Nous avions fini l’année 2018 avec le somptueux Terres fauves, publié chez Le Mot et le Reste. Nous ne connaissions pas Patrice Gain, la découverte fut marquante, le roman s’avérant l’un des meilleurs titres français de l’année… Nous vous proposons de débuter 2019 par un bref retour sur ce roman, en cinq points commentés par l’auteur.
Le Mot et le Reste
Le Mot et le reste est une maison d’édition marseillaise dirigée par Yves Jolivet. L’ambiance y est excellente et les relations simples et directes. Elle publie dans sa collection littérature des textes « À ciel ouvert ». Cette dernière accueille des auteurs comme Mary Austin, Kenneth White, Ahmed Kalouaz ou encore André Bucher.
L’Alaska
L’Alaska c’est trois fois la France pour 740 000 habitants. C’est une terre sauvage jusqu’à son emplacement géographique.
« L’environnement forge les hommes. C’est son côté caméléon. L’Inuit ou l’homme du désert ne me ressembleront jamais, et c’est heureux pour eux, pour leur survie je veux dire. » C’est une phrase de David, le narrateur et c’est précisément l’idée que je me fais de la chose.
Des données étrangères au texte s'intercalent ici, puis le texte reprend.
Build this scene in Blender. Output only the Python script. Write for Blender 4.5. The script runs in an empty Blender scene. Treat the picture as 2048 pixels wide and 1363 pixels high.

Comme Ron Rash, je pense que notre destin dépend de l’endroit où l’on vit et ce dernier n’est pas toujours choisi. Dans Terres fauves, quand David rencontre le guide Alex McKilian près d’un lac au pied du Mont Logan, il lui dit ceci « Le lieu où j’habite m’importe plus que ce que je peux y faire». À titre personnel, c’est ce que je me suis efforcé de faire jusqu’à aujourd’hui.
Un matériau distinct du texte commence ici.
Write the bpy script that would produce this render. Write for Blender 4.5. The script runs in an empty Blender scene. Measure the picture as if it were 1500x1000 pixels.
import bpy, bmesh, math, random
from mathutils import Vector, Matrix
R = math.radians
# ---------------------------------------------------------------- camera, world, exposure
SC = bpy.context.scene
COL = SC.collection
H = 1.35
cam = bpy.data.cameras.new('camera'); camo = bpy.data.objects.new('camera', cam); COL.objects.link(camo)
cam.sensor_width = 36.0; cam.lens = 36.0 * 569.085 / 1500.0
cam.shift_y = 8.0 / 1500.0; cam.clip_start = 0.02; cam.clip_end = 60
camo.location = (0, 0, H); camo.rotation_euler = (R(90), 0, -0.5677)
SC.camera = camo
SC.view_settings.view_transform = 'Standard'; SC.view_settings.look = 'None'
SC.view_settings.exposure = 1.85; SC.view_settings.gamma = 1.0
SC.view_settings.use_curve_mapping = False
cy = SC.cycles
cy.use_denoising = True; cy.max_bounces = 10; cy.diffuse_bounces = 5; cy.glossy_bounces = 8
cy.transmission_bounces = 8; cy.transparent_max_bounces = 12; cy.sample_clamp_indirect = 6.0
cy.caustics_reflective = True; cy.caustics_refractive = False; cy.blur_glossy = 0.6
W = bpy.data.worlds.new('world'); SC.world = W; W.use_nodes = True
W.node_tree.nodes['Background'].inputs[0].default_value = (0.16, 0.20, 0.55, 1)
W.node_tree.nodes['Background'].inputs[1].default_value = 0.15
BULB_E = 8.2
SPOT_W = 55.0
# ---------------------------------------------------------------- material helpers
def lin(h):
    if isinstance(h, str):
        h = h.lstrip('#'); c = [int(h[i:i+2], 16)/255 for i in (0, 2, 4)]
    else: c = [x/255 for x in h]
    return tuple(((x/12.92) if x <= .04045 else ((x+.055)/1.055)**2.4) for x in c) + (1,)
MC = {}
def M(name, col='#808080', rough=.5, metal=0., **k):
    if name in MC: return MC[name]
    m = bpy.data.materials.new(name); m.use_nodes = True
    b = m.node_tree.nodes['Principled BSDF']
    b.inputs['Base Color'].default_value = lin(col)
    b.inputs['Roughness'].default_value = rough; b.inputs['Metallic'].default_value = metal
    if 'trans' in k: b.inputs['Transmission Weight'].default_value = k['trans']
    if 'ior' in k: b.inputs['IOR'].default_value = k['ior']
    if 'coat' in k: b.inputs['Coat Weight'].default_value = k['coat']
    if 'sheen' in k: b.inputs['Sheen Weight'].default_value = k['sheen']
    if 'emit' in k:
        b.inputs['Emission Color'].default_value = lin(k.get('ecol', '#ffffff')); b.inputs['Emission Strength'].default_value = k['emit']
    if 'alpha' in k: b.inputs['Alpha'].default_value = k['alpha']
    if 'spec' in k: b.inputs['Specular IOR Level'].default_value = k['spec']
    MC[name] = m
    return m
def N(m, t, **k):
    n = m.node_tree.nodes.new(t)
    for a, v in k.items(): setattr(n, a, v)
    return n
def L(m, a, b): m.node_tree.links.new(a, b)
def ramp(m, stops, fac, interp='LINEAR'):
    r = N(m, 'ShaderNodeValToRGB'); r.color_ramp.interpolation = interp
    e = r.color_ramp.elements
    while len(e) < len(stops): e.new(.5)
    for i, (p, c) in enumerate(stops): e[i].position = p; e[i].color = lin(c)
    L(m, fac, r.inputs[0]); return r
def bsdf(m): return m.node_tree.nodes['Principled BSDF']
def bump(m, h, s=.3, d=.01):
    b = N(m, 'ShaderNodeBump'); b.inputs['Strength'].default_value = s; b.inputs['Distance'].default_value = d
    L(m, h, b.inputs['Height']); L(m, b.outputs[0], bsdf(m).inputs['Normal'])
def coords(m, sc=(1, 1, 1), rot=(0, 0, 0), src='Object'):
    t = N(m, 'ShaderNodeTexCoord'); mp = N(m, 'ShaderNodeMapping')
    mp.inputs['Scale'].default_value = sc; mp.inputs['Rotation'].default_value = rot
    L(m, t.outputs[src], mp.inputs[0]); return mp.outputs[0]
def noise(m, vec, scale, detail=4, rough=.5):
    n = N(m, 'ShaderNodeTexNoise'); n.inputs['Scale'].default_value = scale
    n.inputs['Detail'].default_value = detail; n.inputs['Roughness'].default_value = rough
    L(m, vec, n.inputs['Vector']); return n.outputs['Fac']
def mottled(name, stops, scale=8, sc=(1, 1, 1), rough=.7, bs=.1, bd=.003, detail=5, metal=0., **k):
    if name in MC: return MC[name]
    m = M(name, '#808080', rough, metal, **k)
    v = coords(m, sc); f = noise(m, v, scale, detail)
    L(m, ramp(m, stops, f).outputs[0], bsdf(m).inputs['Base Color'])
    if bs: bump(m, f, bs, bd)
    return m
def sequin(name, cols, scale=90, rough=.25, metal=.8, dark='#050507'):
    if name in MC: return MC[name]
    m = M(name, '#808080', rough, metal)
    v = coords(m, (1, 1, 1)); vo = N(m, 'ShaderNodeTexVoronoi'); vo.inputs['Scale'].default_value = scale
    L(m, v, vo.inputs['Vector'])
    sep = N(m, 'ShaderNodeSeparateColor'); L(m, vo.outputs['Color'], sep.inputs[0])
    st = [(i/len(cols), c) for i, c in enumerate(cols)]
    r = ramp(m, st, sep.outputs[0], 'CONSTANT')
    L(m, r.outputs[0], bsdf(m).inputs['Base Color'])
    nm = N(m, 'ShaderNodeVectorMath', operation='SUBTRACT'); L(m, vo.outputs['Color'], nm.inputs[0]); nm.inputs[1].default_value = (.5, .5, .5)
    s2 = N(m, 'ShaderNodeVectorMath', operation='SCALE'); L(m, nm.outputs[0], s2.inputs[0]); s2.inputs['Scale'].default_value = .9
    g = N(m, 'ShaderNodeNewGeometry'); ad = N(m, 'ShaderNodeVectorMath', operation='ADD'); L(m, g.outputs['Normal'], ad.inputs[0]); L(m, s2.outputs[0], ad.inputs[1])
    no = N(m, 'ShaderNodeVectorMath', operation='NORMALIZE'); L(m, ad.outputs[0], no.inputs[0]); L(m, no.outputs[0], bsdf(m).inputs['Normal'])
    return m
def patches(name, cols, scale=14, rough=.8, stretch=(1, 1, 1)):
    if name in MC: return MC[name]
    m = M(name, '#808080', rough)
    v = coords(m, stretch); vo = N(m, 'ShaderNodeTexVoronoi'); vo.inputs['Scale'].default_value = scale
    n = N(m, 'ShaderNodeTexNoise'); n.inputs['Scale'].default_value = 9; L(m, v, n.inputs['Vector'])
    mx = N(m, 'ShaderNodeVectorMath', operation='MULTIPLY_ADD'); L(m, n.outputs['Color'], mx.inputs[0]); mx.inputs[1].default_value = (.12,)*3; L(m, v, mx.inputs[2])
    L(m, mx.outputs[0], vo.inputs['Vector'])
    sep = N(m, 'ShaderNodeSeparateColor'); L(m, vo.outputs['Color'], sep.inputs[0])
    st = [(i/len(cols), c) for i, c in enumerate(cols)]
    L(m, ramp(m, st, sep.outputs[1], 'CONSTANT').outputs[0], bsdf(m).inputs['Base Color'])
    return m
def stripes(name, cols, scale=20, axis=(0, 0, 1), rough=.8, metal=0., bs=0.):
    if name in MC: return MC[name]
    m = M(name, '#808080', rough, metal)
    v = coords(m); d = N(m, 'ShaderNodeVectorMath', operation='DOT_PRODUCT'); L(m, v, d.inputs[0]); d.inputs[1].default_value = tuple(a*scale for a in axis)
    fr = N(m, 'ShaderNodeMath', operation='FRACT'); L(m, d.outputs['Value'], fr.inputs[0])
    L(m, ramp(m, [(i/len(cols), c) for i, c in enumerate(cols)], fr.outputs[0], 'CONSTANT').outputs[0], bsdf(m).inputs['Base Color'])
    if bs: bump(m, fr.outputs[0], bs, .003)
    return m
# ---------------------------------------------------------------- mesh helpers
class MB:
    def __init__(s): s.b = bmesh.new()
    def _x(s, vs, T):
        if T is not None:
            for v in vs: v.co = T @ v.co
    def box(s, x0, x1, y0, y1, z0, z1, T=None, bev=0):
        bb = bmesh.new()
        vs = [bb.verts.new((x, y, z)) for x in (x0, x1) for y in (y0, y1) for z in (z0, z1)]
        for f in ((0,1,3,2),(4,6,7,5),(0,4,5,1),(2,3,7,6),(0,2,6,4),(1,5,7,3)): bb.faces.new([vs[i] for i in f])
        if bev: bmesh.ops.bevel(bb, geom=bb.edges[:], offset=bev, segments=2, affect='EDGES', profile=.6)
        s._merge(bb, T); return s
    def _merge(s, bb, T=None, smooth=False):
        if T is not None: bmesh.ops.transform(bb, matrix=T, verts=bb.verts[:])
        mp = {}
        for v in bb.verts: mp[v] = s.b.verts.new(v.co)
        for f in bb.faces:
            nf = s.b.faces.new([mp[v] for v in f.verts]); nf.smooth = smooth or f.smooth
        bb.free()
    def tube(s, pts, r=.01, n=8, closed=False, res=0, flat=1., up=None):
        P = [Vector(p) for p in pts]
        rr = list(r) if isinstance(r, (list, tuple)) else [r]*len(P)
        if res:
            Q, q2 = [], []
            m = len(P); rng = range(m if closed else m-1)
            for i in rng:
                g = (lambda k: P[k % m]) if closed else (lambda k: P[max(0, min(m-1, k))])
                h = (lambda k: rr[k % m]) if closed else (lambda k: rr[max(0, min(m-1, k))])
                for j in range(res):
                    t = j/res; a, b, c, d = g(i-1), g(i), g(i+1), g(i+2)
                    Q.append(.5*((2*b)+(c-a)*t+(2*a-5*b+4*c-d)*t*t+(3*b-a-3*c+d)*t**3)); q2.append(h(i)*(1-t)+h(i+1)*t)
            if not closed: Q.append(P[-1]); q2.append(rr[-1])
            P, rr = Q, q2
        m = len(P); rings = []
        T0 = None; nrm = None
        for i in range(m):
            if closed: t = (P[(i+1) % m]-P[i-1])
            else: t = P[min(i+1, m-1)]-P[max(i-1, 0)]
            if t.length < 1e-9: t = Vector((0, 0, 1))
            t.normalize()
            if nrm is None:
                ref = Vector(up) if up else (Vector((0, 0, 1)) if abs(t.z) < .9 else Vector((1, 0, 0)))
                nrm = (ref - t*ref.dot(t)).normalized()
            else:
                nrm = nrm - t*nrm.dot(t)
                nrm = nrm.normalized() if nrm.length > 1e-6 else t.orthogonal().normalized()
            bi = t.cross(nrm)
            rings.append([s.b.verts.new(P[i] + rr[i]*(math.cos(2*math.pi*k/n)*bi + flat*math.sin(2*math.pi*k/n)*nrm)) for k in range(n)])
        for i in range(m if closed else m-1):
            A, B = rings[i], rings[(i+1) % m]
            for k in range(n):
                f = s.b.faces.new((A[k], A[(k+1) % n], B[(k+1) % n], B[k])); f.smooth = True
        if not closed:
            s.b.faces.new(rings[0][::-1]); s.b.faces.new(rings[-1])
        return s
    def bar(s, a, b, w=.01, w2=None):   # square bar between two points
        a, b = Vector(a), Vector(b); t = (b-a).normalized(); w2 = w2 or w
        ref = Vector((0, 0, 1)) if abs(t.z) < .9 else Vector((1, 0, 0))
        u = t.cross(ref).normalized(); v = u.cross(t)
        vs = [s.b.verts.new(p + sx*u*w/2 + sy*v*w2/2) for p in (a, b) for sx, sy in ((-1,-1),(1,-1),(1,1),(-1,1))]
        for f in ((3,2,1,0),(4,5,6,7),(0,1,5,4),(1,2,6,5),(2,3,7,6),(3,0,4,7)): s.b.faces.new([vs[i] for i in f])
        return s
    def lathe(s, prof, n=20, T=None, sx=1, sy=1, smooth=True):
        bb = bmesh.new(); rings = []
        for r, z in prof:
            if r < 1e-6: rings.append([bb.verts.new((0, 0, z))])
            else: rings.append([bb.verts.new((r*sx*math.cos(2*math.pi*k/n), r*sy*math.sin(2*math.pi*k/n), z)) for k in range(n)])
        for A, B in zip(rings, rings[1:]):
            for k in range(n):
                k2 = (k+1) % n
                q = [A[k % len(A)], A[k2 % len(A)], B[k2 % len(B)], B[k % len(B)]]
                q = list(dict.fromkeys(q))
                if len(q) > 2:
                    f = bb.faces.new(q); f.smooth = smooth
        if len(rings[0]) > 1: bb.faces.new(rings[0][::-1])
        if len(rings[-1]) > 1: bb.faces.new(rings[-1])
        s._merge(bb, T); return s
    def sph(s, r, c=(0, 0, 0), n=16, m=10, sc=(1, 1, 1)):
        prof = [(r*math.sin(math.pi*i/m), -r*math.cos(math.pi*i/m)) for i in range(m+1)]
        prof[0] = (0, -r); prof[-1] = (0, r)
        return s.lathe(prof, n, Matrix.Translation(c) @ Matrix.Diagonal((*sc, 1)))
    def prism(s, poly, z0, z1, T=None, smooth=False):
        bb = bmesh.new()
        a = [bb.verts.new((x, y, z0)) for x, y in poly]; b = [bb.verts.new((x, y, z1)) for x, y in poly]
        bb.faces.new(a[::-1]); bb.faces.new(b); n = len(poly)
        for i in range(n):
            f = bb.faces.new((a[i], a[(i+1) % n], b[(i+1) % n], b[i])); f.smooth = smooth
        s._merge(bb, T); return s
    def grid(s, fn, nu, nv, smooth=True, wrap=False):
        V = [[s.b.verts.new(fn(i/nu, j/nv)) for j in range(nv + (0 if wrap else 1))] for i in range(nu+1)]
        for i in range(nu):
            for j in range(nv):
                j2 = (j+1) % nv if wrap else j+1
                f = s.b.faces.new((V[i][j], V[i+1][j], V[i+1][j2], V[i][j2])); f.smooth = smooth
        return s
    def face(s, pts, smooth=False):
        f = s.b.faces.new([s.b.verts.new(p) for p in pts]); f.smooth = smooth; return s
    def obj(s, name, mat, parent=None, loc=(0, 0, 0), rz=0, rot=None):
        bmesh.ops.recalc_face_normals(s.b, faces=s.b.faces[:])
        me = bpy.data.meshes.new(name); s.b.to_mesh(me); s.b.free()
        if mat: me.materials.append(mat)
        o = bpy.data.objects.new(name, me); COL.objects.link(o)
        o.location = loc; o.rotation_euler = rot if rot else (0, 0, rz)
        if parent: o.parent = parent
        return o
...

Quand j’écris, il me faut un territoire, des paysages et je pose mes personnages au milieu. Ils interagissent ensuite les uns avec les autres.
La nature
Dans mes romans il y a des hommes, des montagnes, des canyons, des rivières et des espaces où l’on peut suivre le fil de l’horizon sans que rien d’humain ne vienne l’entacher. Des endroits « où le voisin le plus proche est le bon Dieu ».
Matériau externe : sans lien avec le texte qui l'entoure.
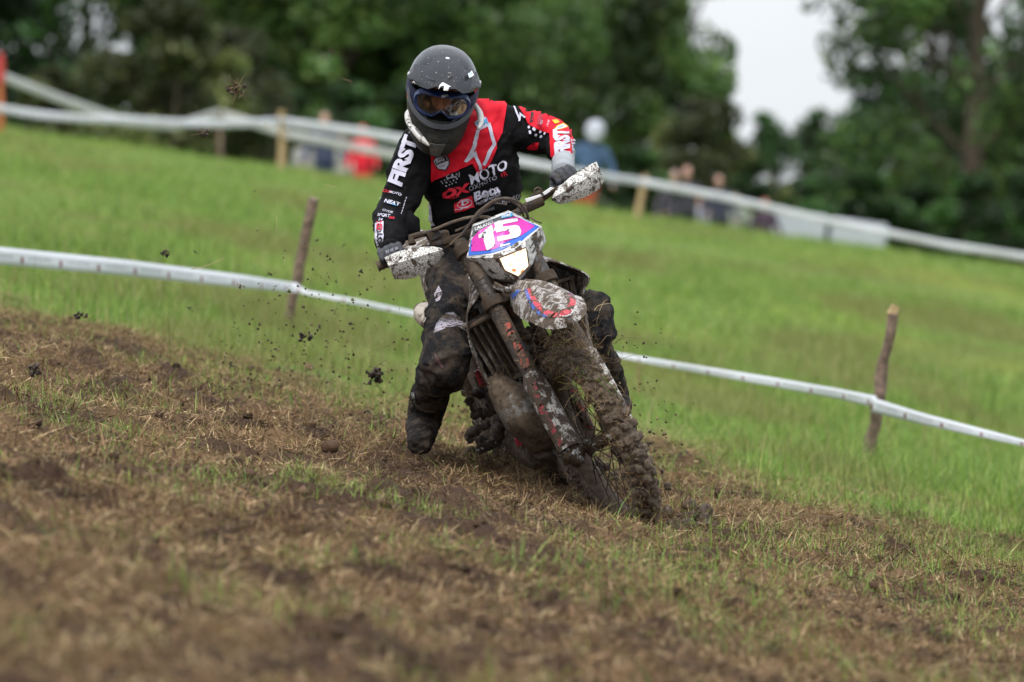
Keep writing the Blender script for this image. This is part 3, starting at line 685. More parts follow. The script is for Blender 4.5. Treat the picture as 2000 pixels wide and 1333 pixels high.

Enfant, j’aimais courir les Grées et les landes avec mon cousin pendant des journées entières. Il était plus âgé que moi et en connaissait tous les recoins à des kilomètres autour de la ferme. Puis il y a eu les rencontres avec la montagne, les territoires d’altitudes, les espaces arides, désolés, frileux et sauvages. Ils exercent sur moi une vraie fascination.
La nature n’est ni bonne ni mauvaise. Elle est juste elle-même et il faut bien avouer que ce n’est pas à proprement parler le monde des Bisounours. Schématiquement, les plus costauds chassent les plus faibles, mais il existe une foule d’interaction qui participe à un subtil équilibre, une harmonie. Il appartient à chacun d’en capter ses essences en fonction de sa propre psychologie environnementale.
Dans mes romans il y a des hommes, des montagnes, des canyons, des rivières et des espaces où l’on peut suivre le fil de l’horizon sans que rien d’humain ne vienne l’entacher.
La violence
Mes personnages cultivent souvent une forme d’ambiguïté que j’aime attiser, introspecter. Il m’arrive de m’interroger sur ce que je ferais dans telle ou telle situation. J’aime étudier, travailler leur psychologie. C’était déjà le cas dans Denali. La résilience de Matt face aux épreuves de la vie, la descente aux enfers de son frère Jack perdu dans les affres de la méthamphétamine et celles des hommes rencontrés, portant parfois en eux l’ambivalence du Bien et du Mal.
Dans Terres fauves, David a une conscience très forte de notre époque, ce qui lui fait dire ceci quand il rencontre les gars de Kluane Wilderness « J’ai parfois le sentiment de me trouver à un croisement de l’humanité : l’un des chemins ancre l’homme dans sa condition de prédateur et l’autre l’amène à s’en éloigner et à cultiver ce qu’il mange. »
La fin de l’histoire n’est pas morale, mais je ne suis pas là pour prendre parti ou imposer une direction.
Le roman noir
Je suis un inconditionnel de Steinbeck, que j’ai découvert très jeune. Je citerai également Larry Brown et ses merveilleux dialogues, Charles Williams, Jim Thompson, Richard Wagamese, (découvert récemment, merci à Jacky), Richard Ford et l’excellent Kent Haruf.